Le miracle de Lavoie
En finissant de regarder New Wave sur Arte, je tombe sur cette émission en public lors de laquelle Daniel Lavoie interprète son tube, qui est comme une continuation du film de Gaël Morel : j'ai toujours considéré "Ils s'aiment" comme le titre de variété qui incarne le mieux le spleen des années 80. Malheureusement, c'est une version live avec grand orchestre, et elle est diamétralement opposée à celle, minimaliste et lancinante, qui l'a fait connaître. Mais quand même, je me surprends à anticiper la moindre parole. Enfants du cynisme, armés jusqu'aux dents.

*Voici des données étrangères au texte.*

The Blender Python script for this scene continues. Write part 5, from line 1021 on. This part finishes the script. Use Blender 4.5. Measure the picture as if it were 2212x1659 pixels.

J'entends chez "Ils s'aiment", et son bandonéon qui rappelle "I've Seen That Face Before" de Grace Jones, le lointain écho de "La fête triste" de Trisomie 21 ou de "Sous la neige" de Dominique A. Le même pouvoir évocateur d'une époque, celle que Gaël Morel décrit si bien dans Télérama : "C'était une époque ambivalente, à la fois colorée et très sombre, où le spleen était une valeur revendiquée. A l'époque, être cool, ce n'était pas fumer des joints, mais s'enfermer dans sa chambre pour écouter des chansons tristes des groupes new-wave". Du coup, je reste immobile sur mon canapé à l'écouter, même si j'entends quelqu'un qui se moque, se moque de moi, se moque de qui ? De quelqu'un qui, malgré les regards remplis de désespoir, malgré les statistiques, n'a jamais cessé d'aimer comme un enfant.